Brass instruments need to be cleaned internally on a regular basis. The following is a description of that process. Please note that rotor instruments such as French Horns, Rotor Tubas, and Rotor Trombones should not be cleaned at home, they have special requirements and should only be cleaned by a qualified repair shop.

To clean your instrument you must take it apart completely. You will also need some cleaning brushes (available at music stores), valve oil, slide grease, and some liquid dish soap. You will also need a place to clean the instrument. Unless you have a large sink, the bath tub is probably the best place.

1. Carefully remove all slides, valves and valve bottom caps.

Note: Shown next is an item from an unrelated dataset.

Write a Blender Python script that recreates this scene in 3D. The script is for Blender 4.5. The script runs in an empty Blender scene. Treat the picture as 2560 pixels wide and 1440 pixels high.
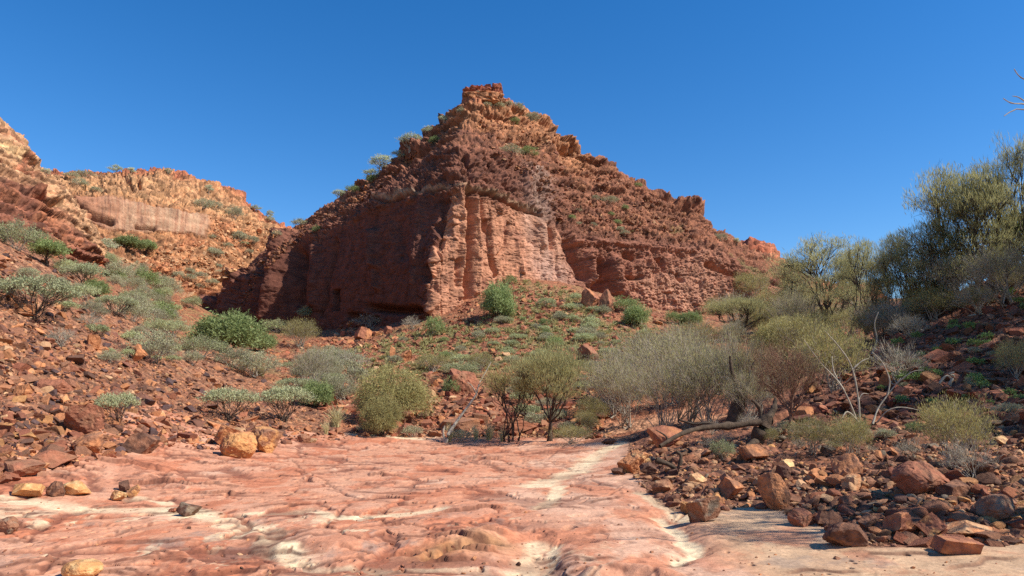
import bpy, bmesh, math, random
import numpy as np
from mathutils import Vector
from mathutils.bvhtree import BVHTree

S = bpy.context.scene
COL = S.collection
# ------------------------------------------------------------------ camera, sky, sun, exposure
FPX, CX, CY, CAMZ = 1800.0, 1280.0, 720.0, 1.7
PITCH = math.atan(280.0 / FPX)
cam = bpy.data.cameras.new('camera')
cam.sensor_width = 36.0
cam.lens = 36.0 * FPX / 2560.0
cam.clip_end = 3000.0
cam.clip_start = 0.05
cam_ob = bpy.data.objects.new('camera', cam)
cam_ob.location = (0, 0, CAMZ)
cam_ob.rotation_euler = (math.pi / 2 + PITCH, 0, 0)
COL.objects.link(cam_ob)
S.camera = cam_ob

SUN_DIR = Vector((0.69, -0.24, 0.74)).normalized()
SUN_EL = math.asin(SUN_DIR.z)
SUN_AZ = math.atan2(SUN_DIR.x, SUN_DIR.y)
w = bpy.data.worlds.new('World')
S.world = w
w.use_nodes = True
nt = w.node_tree
bg = nt.nodes['Background']
sky = nt.nodes.new('ShaderNodeTexSky')
sky.sky_type = 'NISHITA'
sky.sun_disc = False
sky.sun_elevation = SUN_EL
sky.sun_rotation = SUN_AZ
sky.altitude = 300
sky.air_density = 1.0
sky.dust_density = 0.15
sky.ozone_density = 3.0
hs = nt.nodes.new('ShaderNodeHueSaturation')
hs.inputs['Saturation'].default_value = 1.36
hs.inputs['Hue'].default_value = .505
hs.inputs['Value'].default_value = 1.0
nt.links.new(sky.outputs[0], hs.inputs['Color'])
nt.links.new(hs.outputs[0], bg.inputs['Color'])
bg.inputs['Strength'].default_value = 0.128
sun = bpy.data.lights.new('sun', 'SUN')
sun.energy = 5.0
sun.angle = math.radians(0.53)
sun.color = (1.0, 0.955, 0.88)
sun_ob = bpy.data.objects.new('sun', sun)
sun_ob.rotation_euler = SUN_DIR.to_track_quat('Z', 'Y').to_euler()
COL.objects.link(sun_ob)
S.view_settings.view_transform = 'Standard'
S.view_settings.look = 'None'
S.view_settings.gamma = 1.0
S.view_settings.exposure = 0.42
S.cycles.max_bounces = 6
S.cycles.diffuse_bounces = 3
S.cycles.transparent_max_bounces = 4
S.cycles.use_denoising = False

# ------------------------------------------------------------------ maths helpers
SP, CP = math.sin(PITCH), math.cos(PITCH)

def lin(r, g, b):
    f = lambda c: (c / 255 / 12.92) if c / 255 <= .04045 else ((c / 255 + .055) / 1.055) ** 2.4
    c = np.array([f(r), f(g), f(b)])
    c = c + .12 * (c @ [.3, .59, .11] - c)
    return c * (1, 1.03, .97)

def W(px, py, D):
    """photo measure (px, py) at forward distance D metres -> world point"""
    px, py, D = (np.asarray(a, float) for a in (px, py, D))
    cx = (px - CX) / FPX; cy = (CY - py) / FPX
    dy = CP - cy * SP; dz = SP + cy * CP
    t = D / dy
    return np.stack([cx * t, D + 0 * t, CAMZ + dz * t], -1)

def PX(P):
    """world -> photo measures (px, py), depth"""
    x, y, z = P[..., 0], P[..., 1], P[..., 2] - CAMZ
    d = np.maximum(y * CP + z * SP, 1e-3)
    u = -y * SP + z * CP
    return CX + FPX * x / d, CY - FPX * u / d, d

def sstep(a, b, x):
    t = np.clip((x - a) / (b - a), 0, 1)
    return t * t * (3 - 2 * t)

_g = np.random.default_rng(7).normal(size=(256, 3))
_g /= np.linalg.norm(_g, axis=1)[:, None]
_g = _g.astype(np.float32)

def _hash(i, j, k, seed):
    i, j, k = (a.astype(np.uint32) for a in (i, j, k))
    h = i * np.uint32(374761393) + j * np.uint32(668265263) + k * np.uint32(2147483589) + np.uint32((seed * 1274126177) & 0xffffffff)
    h = (h ^ (h >> np.uint32(13))) * np.uint32(1274126177)
    return (h ^ (h >> np.uint32(16)))

def perlin(P, seed=0):
    f = np.floor(P); i = f.astype(np.int32); r = (P - f).astype(np.float32)
    u = r * r * r * (r * (r * 6 - 15) + 10)
    out = np.zeros(P.shape[0], np.float32)
    for dx in (0, 1):
        wx = u[:, 0] if dx else 1 - u[:, 0]
        for dy in (0, 1):
            wy = u[:, 1] if dy else 1 - u[:, 1]
            for dz in (0, 1):
                wz = u[:, 2] if dz else 1 - u[:, 2]
                g = _g[_hash(i[:, 0] + dx, i[:, 1] + dy, i[:, 2] + dz, seed) & 255]
                out += wx * wy * wz * (g[:, 0] * (r[:, 0] - dx) + g[:, 1] * (r[:, 1] - dy) + g[:, 2] * (r[:, 2] - dz))
    return out * 1.6

def fbm(P, scale=1.0, octv=4, gain=.5, seed=0, ridged=False):
    P = np.asarray(P, float) * scale
    o = np.zeros(P.shape[0], np.float32); a = 1.0; s = 0
    for k in range(octv):
        n = perlin(P, seed + k * 17)
        if ridged: n = 1 - 2 * np.abs(n)
        o += a * n; s += a; a *= gain; P = P * 2.03 + 11.3
    return o / s

def worley(P, scale=1.0, seed=0):
    """cell noise: nearest and second distance, random value of the cell"""
    P = np.asarray(P, float) * scale
    f = np.floor(P).astype(np.int32)
    d1 = np.full(P.shape[0], 9., np.float32); d2 = d1.copy(); cid = np.zeros(P.shape[0], np.float32)
    for dx in (-1, 0, 1):
        for dy in (-1, 0, 1):
            for dz in (-1, 0, 1):
                i, j, k = f[:, 0] + dx, f[:, 1] + dy, f[:, 2] + dz
                h = _hash(i, j, k, seed)
                q = np.stack([i + (h & 1023) / 1023., j + ((h >> 10) & 1023) / 1023., k + ((h >> 20) & 1023) / 1023.], -1)
                d = np.sqrt(((P - q) ** 2).sum(1)).astype(np.float32)
                m = d < d1
                d2 = np.where(m, d1, np.minimum(d2, d)); cid = np.where(m, ((h * np.uint32(7919)) & 1023) / 1023., cid); d1 = np.where(m, d, d1)
    return d1, d2, cid

def pline(px, py, pts):
    """distance from (px,py) to a polyline of points, and the position along it 0..1"""
    best = np.full(px.shape, 1e9); along = np.zeros(px.shape)
    n = len(pts) - 1
    for k in range(n):
        (ax, ay), (bx, by) = pts[k][:2], pts[k + 1][:2]
        vx, vy = bx - ax, by - ay
        t = np.clip(((px - ax) * vx + (py - ay) * vy) / max(vx * vx + vy * vy, 1e-9), 0, 1)
        d = np.hypot(px - ax - t * vx, py - ay - t * vy)
        m = d < best
        best = np.where(m, d, best); along = np.where(m, (k + t) / n, along)
    return best, along

def inpoly(px, py, pts):
    ins = np.zeros(px.shape, bool); n = len(pts)
    for k in range(n):
        (ax, ay), (bx, by) = pts[k], pts[(k + 1) % n]
        if ay == by: continue
        c = ((ay > py) != (by > py)) & (px < (bx - ax) * (py - ay) / (by - ay) + ax)
        ins ^= c
    return ins

def sdf(px, py, pts):
    d, _ = pline(px, py, list(pts) + [pts[0]])
    return np.where(inpoly(px, py, pts), -d, d)

# ------------------------------------------------------------------ mesh + object helpers
def mesh_np(name, V, F, mats, col=None, smooth=True, matidx=None, UV=None):
    V = np.ascontiguousarray(V, np.float32); F = np.ascontiguousarray(F, np.int32)
    me = bpy.data.meshes.new(name)
    n, k = F.shape
    me.vertices.add(len(V)); me.vertices.foreach_set('co', V.ravel())
    me.loops.add(n * k); me.loops.foreach_set('vertex_index', F.ravel())
    me.polygons.add(n)
    me.polygons.foreach_set('loop_start', np.arange(0, n * k, k, dtype=np.int32))
    me.polygons.foreach_set('use_smooth', np.full(n, smooth, bool))
    if matidx is not None: me.polygons.foreach_set('material_index', np.asarray(matidx, np.int32))
    for m in (mats if isinstance(mats, (list, tuple)) else [mats]): me.materials.append(m)
    if col is not None:
        a = me.color_attributes.new('albedo', 'FLOAT_COLOR', 'POINT')
        c = np.ones((len(V), 4), np.float32); col = np.asarray(col); c[:, :col.shape[1]] = col
        a.data.foreach_set('color', c.ravel())
    me.update(calc_edges=True)
    return me

def grid_faces(nr, nc):
    i = np.arange(nr - 1)[:, None] * nc + np.arange(nc - 1)[None, :]
    return np.stack([i, i + 1, i + nc + 1, i + nc], -1).reshape(-1, 4)

def link(name, me, parent=None, loc=None):
    o = bpy.data.objects.new(name, me)
    COL.objects.link(o)
    if parent is not None: o.parent = parent
    if loc is not None: o.location = loc
    return o

def tag(o, label=None, cat=None, group=None, kind=None):
    if label: o['label'] = label
    if cat: o['category'] = cat
    if group: o['group'] = group
    if kind: o['kind'] = kind
    return o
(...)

Extreme care should be taken with trombone slides as they are very delicate, especially when they are apart! If any of the slides are stuck take your instrument to a repair shop to have them removed. They can be damaged if not removed properly.

2. Place all the parts, except for the valves, in warm, not hot, water containing some liquid dish soap. Let the instrument parts soak in the water for about 10 minutes.

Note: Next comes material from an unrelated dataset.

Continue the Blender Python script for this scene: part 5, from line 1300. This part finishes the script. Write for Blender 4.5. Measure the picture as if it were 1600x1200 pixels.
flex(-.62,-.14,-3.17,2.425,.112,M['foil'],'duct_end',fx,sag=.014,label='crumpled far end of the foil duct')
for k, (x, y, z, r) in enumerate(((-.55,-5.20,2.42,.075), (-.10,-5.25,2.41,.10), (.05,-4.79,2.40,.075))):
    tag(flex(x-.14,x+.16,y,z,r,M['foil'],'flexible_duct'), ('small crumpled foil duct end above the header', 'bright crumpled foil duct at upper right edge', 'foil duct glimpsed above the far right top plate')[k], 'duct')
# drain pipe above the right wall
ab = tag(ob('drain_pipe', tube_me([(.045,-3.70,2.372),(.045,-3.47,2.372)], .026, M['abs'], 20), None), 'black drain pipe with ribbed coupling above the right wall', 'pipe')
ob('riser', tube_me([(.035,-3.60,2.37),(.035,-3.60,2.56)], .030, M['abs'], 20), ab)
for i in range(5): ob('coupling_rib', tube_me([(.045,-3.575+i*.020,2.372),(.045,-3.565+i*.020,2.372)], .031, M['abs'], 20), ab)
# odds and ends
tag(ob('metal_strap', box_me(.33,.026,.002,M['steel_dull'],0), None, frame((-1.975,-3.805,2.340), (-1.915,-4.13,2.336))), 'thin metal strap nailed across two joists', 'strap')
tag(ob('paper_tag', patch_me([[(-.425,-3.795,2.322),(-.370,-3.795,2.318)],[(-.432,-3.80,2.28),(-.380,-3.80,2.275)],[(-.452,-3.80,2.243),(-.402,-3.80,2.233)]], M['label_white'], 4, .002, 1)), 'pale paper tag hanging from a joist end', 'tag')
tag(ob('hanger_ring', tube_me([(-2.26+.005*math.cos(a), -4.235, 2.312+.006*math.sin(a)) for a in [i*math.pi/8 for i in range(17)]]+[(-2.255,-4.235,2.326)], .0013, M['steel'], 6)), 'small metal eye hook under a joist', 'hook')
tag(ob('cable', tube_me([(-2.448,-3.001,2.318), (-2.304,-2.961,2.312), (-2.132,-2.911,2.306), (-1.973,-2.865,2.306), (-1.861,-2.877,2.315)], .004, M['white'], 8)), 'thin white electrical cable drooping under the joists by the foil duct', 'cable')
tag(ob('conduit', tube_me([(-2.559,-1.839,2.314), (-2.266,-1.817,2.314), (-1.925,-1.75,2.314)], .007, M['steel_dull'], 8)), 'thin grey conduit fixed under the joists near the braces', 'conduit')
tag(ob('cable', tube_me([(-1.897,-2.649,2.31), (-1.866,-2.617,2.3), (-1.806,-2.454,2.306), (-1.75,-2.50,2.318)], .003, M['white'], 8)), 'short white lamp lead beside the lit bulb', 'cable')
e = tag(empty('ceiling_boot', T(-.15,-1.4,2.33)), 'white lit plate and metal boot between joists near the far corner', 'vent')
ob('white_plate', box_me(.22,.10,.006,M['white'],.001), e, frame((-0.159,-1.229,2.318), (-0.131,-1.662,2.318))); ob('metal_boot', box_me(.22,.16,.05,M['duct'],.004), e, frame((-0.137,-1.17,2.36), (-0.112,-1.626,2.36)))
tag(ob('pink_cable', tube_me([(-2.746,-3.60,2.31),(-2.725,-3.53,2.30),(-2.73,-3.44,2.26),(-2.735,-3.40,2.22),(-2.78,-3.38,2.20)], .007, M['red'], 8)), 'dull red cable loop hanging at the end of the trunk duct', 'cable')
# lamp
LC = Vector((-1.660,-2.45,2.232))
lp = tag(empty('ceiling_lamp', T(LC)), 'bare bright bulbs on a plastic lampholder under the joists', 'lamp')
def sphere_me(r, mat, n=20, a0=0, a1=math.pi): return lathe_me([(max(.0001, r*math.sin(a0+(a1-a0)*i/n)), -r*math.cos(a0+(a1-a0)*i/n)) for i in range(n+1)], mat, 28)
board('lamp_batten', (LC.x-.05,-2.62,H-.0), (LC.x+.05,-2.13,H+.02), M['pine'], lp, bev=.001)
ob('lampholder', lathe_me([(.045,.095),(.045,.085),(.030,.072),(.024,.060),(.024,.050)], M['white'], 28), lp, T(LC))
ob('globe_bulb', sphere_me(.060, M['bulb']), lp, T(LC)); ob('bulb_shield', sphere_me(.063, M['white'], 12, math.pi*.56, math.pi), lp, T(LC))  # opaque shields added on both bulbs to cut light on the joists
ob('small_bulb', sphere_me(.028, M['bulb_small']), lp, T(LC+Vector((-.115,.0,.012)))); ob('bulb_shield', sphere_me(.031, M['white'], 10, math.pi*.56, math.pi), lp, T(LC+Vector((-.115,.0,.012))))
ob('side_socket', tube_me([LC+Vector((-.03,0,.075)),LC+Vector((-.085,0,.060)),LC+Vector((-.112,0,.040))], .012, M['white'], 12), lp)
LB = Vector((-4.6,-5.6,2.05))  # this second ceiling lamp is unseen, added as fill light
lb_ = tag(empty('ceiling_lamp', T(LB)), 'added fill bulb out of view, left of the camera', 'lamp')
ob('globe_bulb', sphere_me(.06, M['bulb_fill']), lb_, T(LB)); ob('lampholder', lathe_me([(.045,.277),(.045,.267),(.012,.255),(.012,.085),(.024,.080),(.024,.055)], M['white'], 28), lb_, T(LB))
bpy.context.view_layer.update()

3. While the instrument soaks, take the valves and run warm water over them and brush out all openings in the valves with the valve brush. Be careful to not get the felt on the valves wet. Shake off any extra water and set valves aside to dry.

4.Next brush out all tubes with the "snake" and the valve casings with the valve brush. Be sure to clean any debris from inside the valve bottom caps.

5. Use clean water to rinse out the instrument and then set it on a dry, soft surface to dry thoroughly. It is important that the inside of your instrument is completely dry before you proceed.

6. Apply a small amount of slide grease to each slide and reassemble. Be sure not to put slide grease on the main trombone slide. Use slide cream or slide oil on this slide.

7. Install the valve bottom caps. Put a drop of valve oil on each valve and install them in their proper location. Valves are numbered and must be in the correct location to operate properly.

8. You are finished. Enjoy playing your newly cleaned instrument!